Ross and his wife, the painter Jill O’Bryan, began Star Axis in the summer of 1971. Ross calls himself an earthworks artist, and the massive project certainly bears that out. Halfway up a craggy mesa a few miles southeast of Apache Springs on route 84 is a landscape that looks startlingly like a shot from the Curiosity Rover on Mars. If Curiosity were to find a massive stone temple embedded in one of those ruddy martian hills.
Star Axis, in its nearly-complete state, stands over 11 stories tall and is made of sandstone, granite, bronze, steel, and earth in a fashion as old as the Romans. Entering it, one walks into the side of the mesa between two massive walls curved like cupped hands, into the triangular mouth of a staired tunnel leading upwards. Standing at the foot of the stairs, looking up their length in the dark of a clear night, Polaris, the north star, is just visible through the aperture at the very top. Called an oculus, the round glass window above you matches the very small orbit of that nearly-unmoving star. But as you ascend, the window seems to expand. Simple perspective, but still a very deliberate aspect of the massive art-work. The growing oculus represents the larger and larger orbits that Polaris observed in past epochs.

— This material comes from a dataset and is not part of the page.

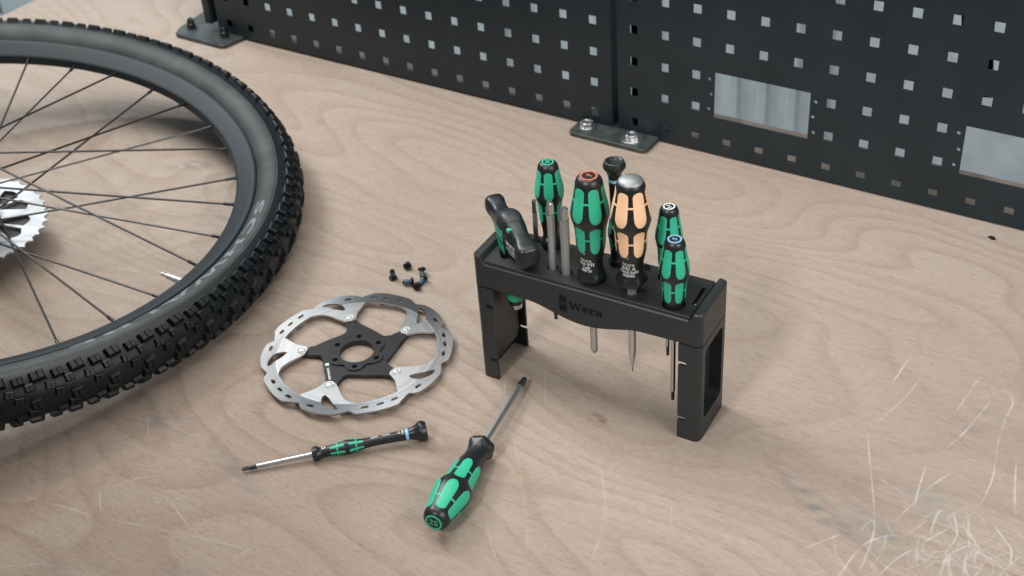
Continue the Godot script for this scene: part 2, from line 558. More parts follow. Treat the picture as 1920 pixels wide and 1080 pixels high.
func marks(px: PackedByteArray) -> void:
	var rng := RandomNumberGenerator.new()
	rng.seed = 77
	# stains
	smudge(px, 0.395, 0.445, 0.055, 0.012, 0.55, Color(0.43, 0.435, 0.44), 0.5, 1)
	smudge(px, 0.445, 0.452, 0.04, 0.02, 0.4, Color(0.5, 0.51, 0.52), 0.5, 2)
	smudge(px, 0.472, 0.40, 0.035, 0.02, 0.3, Color(0.52, 0.54, 0.55), 0.45, 3)
	smudge(px, 0.474, 0.31, 0.02, 0.008, -0.9, Color(0.46, 0.475, 0.49), 0.4, 4)
	smudge(px, 0.1988, 0.44, 0.012, 0.007, 0.1, Color(0.36, 0.24, 0.19), 0.7, 5)
	smudge(px, -0.03, 0.64, 0.05, 0.012, 0.3, Color(0.42, 0.42, 0.44), 0.35, 6)
	smudge(px, -0.14, 0.62, 0.05, 0.02, 0.2, Color(0.42, 0.42, 0.43), 0.35, 7)
	smudge(px, -0.05, 0.80, 0.06, 0.012, 0.25, Color(0.40, 0.42, 0.44), 0.45, 8)
	smudge(px, 0.03, 0.75, 0.05, 0.02, 0.1, Color(0.45, 0.43, 0.43), 0.35, 9)
	smudge(px, -0.30, 0.36, 0.06, 0.03, 0.3, Color(0.50, 0.48, 0.46), 0.4, 10)
	smudge(px, -0.42, 0.28, 0.05, 0.015, -0.6, Color(0.45, 0.43, 0.42), 0.4, 11)
	smudge(px, -0.22, 0.41, 0.04, 0.02, 0.4, Color(0.48, 0.47, 0.46), 0.4, 12)
	smudge(px, -0.35, 0.22, 0.03, 0.01, -0.5, Color(0.42, 0.40, 0.39), 0.45, 13)
	for k in 26:
		smudge(px, rng.randf_range(-0.8, 0.55), rng.randf_range(0.05, 0.85), rng.randf_range(0.008, 0.03), rng.randf_range(0.003, 0.008), rng.randf_range(-0.3, 0.4), Color(0.47, 0.46, 0.45), rng.randf_range(0.15, 0.4), 40 + k)
	# reddish chalk flecks and pale specks
	for k in 90:
		var at := Vector2(rng.randf_range(-0.2, 0.35), rng.randf_range(0.42, 0.85))
		smudge(px, at.x, at.y, rng.randf_range(0.002, 0.007), rng.randf_range(0.0012, 0.003), rng.randf_range(-0.8, 0.8), Color(0.72, 0.42, 0.33), rng.randf_range(0.1, 0.4), 80 + k)
	# scratches read off the real board, then a fringe of fine ones
	for line in SCRATCHES.split(";"):
		var pts := []
		for w in line.strip_edges().split(" "):
			var q := w.split(",")
			pts.push_back(Vector2(q[0].to_float(), q[1].to_float()))
		var wide: bool = pts[0].x > 0.38
		scratch(px, pts, 0.45 if wide else 0.25, 0.75 if wide else 0.5)
	for k in 150:
		var c := Vector2(rng.randfn(0.507, 0.030), rng.randfn(0.452, 0.025))
		var a := rng.randfn(1.15, 0.65)
		var l := rng.randf_range(0.006, 0.022)
		var d := Vector2(cos(a), sin(a)) * l
		scratch(px, [c - d, c + d.orthogonal() * rng.randf_range(-0.35, 0.35), c + d], rng.randf_range(0.05, 0.55), rng.randf_range(0.15, 0.65), Color(0.79, 0.785, 0.775))
	for k in 60:
		var c := Vector2(rng.randf_range(0.36, 0.6), rng.randf_range(0.2, 0.62))
		var a := rng.randf_range(0.4, 2.6)
		var d := Vector2(cos(a), sin(a)) * rng.randf_range(0.006, 0.03)
		scratch(px, [c - d, c + d], 0.1, rng.randf_range(0.12, 0.4))
	for k in 130:
		var c := Vector2(rng.randf_range(-0.35, 0.42), rng.randf_range(0.3, 0.86))
		var a := rng.randf_range(0.0, TAU)
		var d := Vector2(cos(a), sin(a)) * rng.randf_range(0.004, 0.035)
		scratch(px, [c - d, c + d.orthogonal() * rng.randf_range(-0.3, 0.3), c + d], 0.1, rng.randf_range(0.08, 0.32))
	var k2 := TW / (TX1 - TX0)
	for k in 700:
		var c := Vector2(rng.randf_range(-0.95, 0.7), rng.randf_range(-0.02, 0.9))
		var pale := rng.randf() < 0.62
		dab(px, (c.x - TX0) * k2, (c.y - TZ0) / (TZ1 - TZ0) * TH, rng.randf_range(0.1, 0.75), Color(0.76, 0.74, 0.71) if pale else Color(0.28, 0.24, 0.22), rng.randf_range(0.25, 0.8))
	for k in 1700:      # dark pores and splits along the grain
		var c := Vector2(rng.randf_range(-0.95, 0.7), rng.randf_range(-0.05, 0.9))
		var l := rng.randf_range(0.0008, 0.0042)
		scratch(px, [c - Vector2(l, 0), c + Vector2(l, rng.randf_range(-0.0005, 0.0005))], 0.1, rng.randf_range(0.15, 0.5), Color(0.36, 0.30, 0.26))

func workbench() -> void:
	var t := thing("workbench", "worn pale plywood workbench top with scratches at the near right", "workbench")
	var m := mat("plywood", 1, 1, 1, 0.6, 0.0, 0.32)
	m.albedo_color = Color.WHITE
	m.albedo_texture = wood_texture()
	m.texture_repeat = false
	var n := FastNoiseLite.new()
	n.seed = 12
	n.frequency = 0.05
	n.fractal_octaves = 3
	var im := n.get_seamless_image(64, 512)
	im.resize(512, 512, Image.INTERPOLATE_CUBIC)
	im.convert(Image.FORMAT_RGBA8)
	im.bump_map_to_normal_map(3.0)
	m.normal_enabled = true
	m.normal_texture = ImageTexture.create_from_image(im)
	m.normal_scale = 0.12
	var ar := []
	ar.resize(Mesh.ARRAY_MAX)
	var vs := PackedVector3Array(); var ns := PackedVector3Array(); var uv := PackedVector2Array(); var tg := PackedFloat32Array()
	var nx := 12
	var nz := 8
	for j in nz:
		for i in nx:
			for c in [[0, 0], [1, 0], [1, 1], [0, 0], [1, 1], [0, 1]]:
				var a := Vector2(float(i + c[0]) / nx, float(j + c[1]) / nz)
				vs.push_back(Vector3(lerpf(TX0, TX1, a.x), 0, lerpf(TZ0, TZ1, a.y)))
				ns.push_back(Vector3.UP)
				uv.push_back(a)
				tg.append_array(PackedFloat32Array([1, 0, 0, 1]))
	ar[Mesh.ARRAY_VERTEX] = vs; ar[Mesh.ARRAY_NORMAL] = ns; ar[Mesh.ARRAY_TEX_UV] = uv; ar[Mesh.ARRAY_TANGENT] = tg
	var mesh := ArrayMesh.new()
	mesh.add_surface_from_arrays(Mesh.PRIMITIVE_TRIANGLES, ar)
	# the relief texture repeats; it has its own coordinates
	m.normal_enabled = false
	part("top_veneer", mesh, m, t)
	var core := MB.new()
	box(core, Vector3((TX0 + TX1) / 2, -0.0155, (TZ0 + TZ1) / 2), Vector3(TX1 - TX0, 0.03, TZ1 - TZ0), 0.0004)
	part("plywood_core", core.build(), M.edge_ply, t)

# ------------------------------------------------------------------ room behind
func surroundings() -> void:
	var f := MB.new()
	f.quad(Vector3(-4, -0.9, -1.2), Vector3(-4, -0.9, 2.5), Vector3(3, -0.9, 2.5), Vector3(3, -0.9, -1.2))
	struct("floor", f.build(), M.floor_grey)
	var w := MB.new()
	box(w, Vector3(-0.3, 0.3, -0.92), Vector3(4.4, 2.5, 0.04), 0.002)
	var wall := struct("wall", w.build(), M.wall_paint)
	var rib := MB.new()
	prism(rib, PackedVector2Array([Vector2(-0.013, 0), Vector2(-0.008, 0.008), Vector2(0.008, 0.008), Vector2(0.013, 0)]), -0.89, 1.5)
	var rm := rib.build()
	for k in 13:
		part("rib", rm, M.wall_paint, wall, Transform3D(Basis(), Vector3(-0.2700 + (k - 9) * 0.0582, 0, -0.8999)))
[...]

It looks like a temple, and perhaps it is – a temple to mathematics, to astronomy, to the past and future of our planet. Polaris is currently in its smallest orbit, and over the centuries to come, the tilt of Earth’s axis will widen that orbit again in a progress called precession. It is currently open only to the lucky few, but Ross hopes to finish it by 2022, and has plans to donate it to the state of New Mexico as an astronomical park.